## What to do
Transcribe the listing exactly, leaving out every picture.

━━━━━━━━

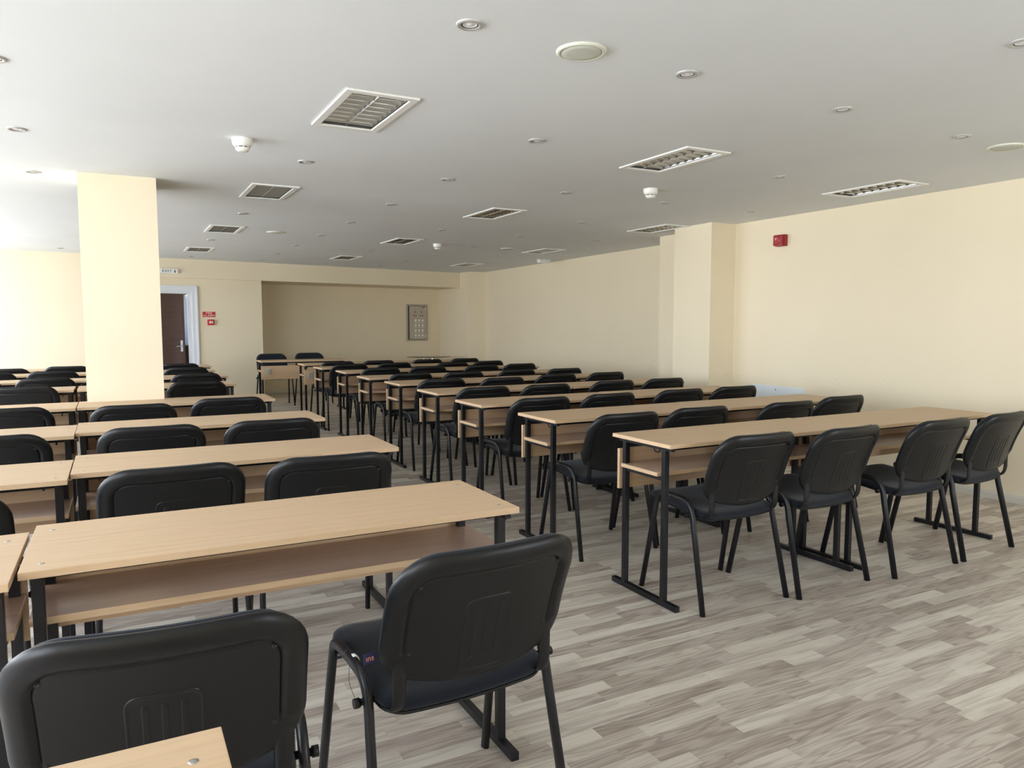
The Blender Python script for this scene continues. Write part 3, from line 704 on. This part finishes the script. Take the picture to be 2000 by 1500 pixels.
# ------------------------------------------------------------------ ceiling fixtures
def make_louvre():
    t = empty('louvre_light')
    b = bmesh.new(); w2, l2 = LW / 2, LL / 2
    for q in ((-w2, -hx + 0.012, -l2, l2), (hx - 0.012, w2, -l2, l2), (-hx + 0.012, hx - 0.012, -l2, -hy + 0.012), (-hx + 0.012, hx - 0.012, hy - 0.012, l2)):
        box(b, q[0], q[1], q[2], q[3], -0.009, 0.0, bev=0.002)
    obj('frame', b, M['white_metal'], t)
    b = bmesh.new(); a, c_ = hx - 0.001, hy - 0.001; z1 = 0.085
    vs = {(i, j, k): b.verts.new((i * a, j * c_, 0.0 if k == 0 else z1)) for i in (-1, 1) for j in (-1, 1) for k in (0, 1)}
    for q in (((-1, -1), (1, -1)), ((1, -1), (1, 1)), ((1, 1), (-1, 1)), ((-1, 1), (-1, -1))):
        b.faces.new((vs[(*q[0], 0)], vs[(*q[1], 0)], vs[(*q[1], 1)], vs[(*q[0], 1)]))
    b.faces.new([vs[(-1, -1, 1)], vs[(1, -1, 1)], vs[(1, 1, 1)], vs[(-1, 1, 1)]])
    obj('housing', b, M['housing'], t)
    for xc in (-0.066, 0.066):          # fluorescent tubes, switched off
        b = bmesh.new(); tube(b, [(xc, -0.28, 0.062), (xc, 0.28, 0.062)], 0.012, 8); obj('tube_lamp', b, M['white_plastic'], t)
    # curved side reflectors and centre spine
    for xs_, sgn, nm in ((-0.130, 1, 'side_reflector'), (0.130, -1, 'side_reflector')):
        b = bmesh.new(); pr = [(xs_ + sgn * 0.038 * (k / 5) ** 2, 0.002 + 0.05 * k / 5) for k in range(6)]
        for (p, q) in zip(pr, pr[1:]):
            f = b.faces.new([b.verts.new((p[0], -0.29, p[1])), b.verts.new((p[0], 0.29, p[1])), b.verts.new((q[0], 0.29, q[1])), b.verts.new((q[0], -0.29, q[1]))]); f.smooth = True
        bmesh.ops.remove_doubles(b, verts=b.verts[:], dist=1e-5); obj(nm, b, M['alu'], t)
    b = bmesh.new(); pr = [(-0.012, 0.045), (-0.008, 0.018), (-0.001, 0.001), (0.001, 0.001), (0.008, 0.018), (0.012, 0.045)]
    for (p, q) in zip(pr, pr[1:]): b.faces.new([b.verts.new((p[0], -0.29, p[1])), b.verts.new((p[0], 0.29, p[1])), b.verts.new((q[0], 0.29, q[1])), b.verts.new((q[0], -0.29, q[1]))])
    bmesh.ops.remove_doubles(b, verts=b.verts[:], dist=1e-5); obj('spine', b, M['alu'], t)
    b = bmesh.new(); pr = [(-0.014, 0.040), (-0.007, 0.014), (0.0, 0.003), (0.007, 0.014), (0.014, 0.040)]
    for (p, q) in zip(pr, pr[1:]): b.faces.new([b.verts.new((-0.128, p[0], p[1])), b.verts.new((-0.128, q[0], q[1])), b.verts.new((0.128, q[0], q[1])), b.verts.new((0.128, p[0], p[1]))])
    bmesh.ops.remove_doubles(b, verts=b.verts[:], dist=1e-5)
    o = obj('louvre_blade', b, M['alu'], t, loc=(0, -0.252, 0))
    for k in range(1, 8):
        link('louvre_blade', o.data, t, (0, -0.252 + 0.072 * k, 0))
    return t
lv0 = make_louvre()
COLN = ['left', 'middle', 'right']; COLI = {1: 0, 3: 1, 5: 2}
lab_l = {(0, 0): 'large unlit louvre light nearest the camera, over the aisle, with white frame'}
for i, (x, y) in enumerate(LIGHTS):
    t = lv0 if i == 0 else copy_tree(lv0); t.location = (x, y, H); ci = (0, 1, 2)[i % 3] if i < 3 else (i % 3); ri = i // 3
    tag(t, lab_l.get((ci, ri), 'unlit ceiling louvre light, %s in the %s column of such lights' % (ORD[ri], COLN[ci])), 'ceiling light', 'recessed louvre lights')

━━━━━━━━

## Answer to this exercise
The Blender Python script for this scene continues. Write part 3, from line 704 on. This part finishes the script. Take the picture to be 2000 by 1500 pixels.
# ------------------------------------------------------------------ ceiling fixtures
def make_louvre():
    t = empty('louvre_light')
    b = bmesh.new(); w2, l2 = LW / 2, LL / 2
    for q in ((-w2, -hx + 0.012, -l2, l2), (hx - 0.012, w2, -l2, l2), (-hx + 0.012, hx - 0.012, -l2, -hy + 0.012), (-hx + 0.012, hx - 0.012, hy - 0.012, l2)):
        box(b, q[0], q[1], q[2], q[3], -0.009, 0.0, bev=0.002)
    obj('frame', b, M['white_metal'], t)
    b = bmesh.new(); a, c_ = hx - 0.001, hy - 0.001; z1 = 0.085
    vs = {(i, j, k): b.verts.new((i * a, j * c_, 0.0 if k == 0 else z1)) for i in (-1, 1) for j in (-1, 1) for k in (0, 1)}
    for q in (((-1, -1), (1, -1)), ((1, -1), (1, 1)), ((1, 1), (-1, 1)), ((-1, 1), (-1, -1))):
        b.faces.new((vs[(*q[0], 0)], vs[(*q[1], 0)], vs[(*q[1], 1)], vs[(*q[0], 1)]))
    b.faces.new([vs[(-1, -1, 1)], vs[(1, -1, 1)], vs[(1, 1, 1)], vs[(-1, 1, 1)]])
    obj('housing', b, M['housing'], t)
    for xc in (-0.066, 0.066):          # fluorescent tubes, switched off
        b = bmesh.new(); tube(b, [(xc, -0.28, 0.062), (xc, 0.28, 0.062)], 0.012, 8); obj('tube_lamp', b, M['white_plastic'], t)
    # curved side reflectors and centre spine
    for xs_, sgn, nm in ((-0.130, 1, 'side_reflector'), (0.130, -1, 'side_reflector')):
        b = bmesh.new(); pr = [(xs_ + sgn * 0.038 * (k / 5) ** 2, 0.002 + 0.05 * k / 5) for k in range(6)]
        for (p, q) in zip(pr, pr[1:]):
            f = b.faces.new([b.verts.new((p[0], -0.29, p[1])), b.verts.new((p[0], 0.29, p[1])), b.verts.new((q[0], 0.29, q[1])), b.verts.new((q[0], -0.29, q[1]))]); f.smooth = True
        bmesh.ops.remove_doubles(b, verts=b.verts[:], dist=1e-5); obj(nm, b, M['alu'], t)
    b = bmesh.new(); pr = [(-0.012, 0.045), (-0.008, 0.018), (-0.001, 0.001), (0.001, 0.001), (0.008, 0.018), (0.012, 0.045)]
    for (p, q) in zip(pr, pr[1:]): b.faces.new([b.verts.new((p[0], -0.29, p[1])), b.verts.new((p[0], 0.29, p[1])), b.verts.new((q[0], 0.29, q[1])), b.verts.new((q[0], -0.29, q[1]))])
    bmesh.ops.remove_doubles(b, verts=b.verts[:], dist=1e-5); obj('spine', b, M['alu'], t)
    b = bmesh.new(); pr = [(-0.014, 0.040), (-0.007, 0.014), (0.0, 0.003), (0.007, 0.014), (0.014, 0.040)]
    for (p, q) in zip(pr, pr[1:]): b.faces.new([b.verts.new((-0.128, p[0], p[1])), b.verts.new((-0.128, q[0], q[1])), b.verts.new((0.128, q[0], q[1])), b.verts.new((0.128, p[0], p[1]))])
    bmesh.ops.remove_doubles(b, verts=b.verts[:], dist=1e-5)
    o = obj('louvre_blade', b, M['alu'], t, loc=(0, -0.252, 0))
    for k in range(1, 8):
        link('louvre_blade', o.data, t, (0, -0.252 + 0.072 * k, 0))
    return t
lv0 = make_louvre()
COLN = ['left', 'middle', 'right']; COLI = {1: 0, 3: 1, 5: 2}
lab_l = {(0, 0): 'large unlit louvre light nearest the camera, over the aisle, with white frame'}
for i, (x, y) in enumerate(LIGHTS):
    t = lv0 if i == 0 else copy_tree(lv0); t.location = (x, y, H); ci = (0, 1, 2)[i % 3] if i < 3 else (i % 3); ri = i // 3
    tag(t, lab_l.get((ci, ri), 'unlit ceiling louvre light, %s in the %s column of such lights' % (ORD[ri], COLN[ci])), 'ceiling light', 'recessed louvre lights')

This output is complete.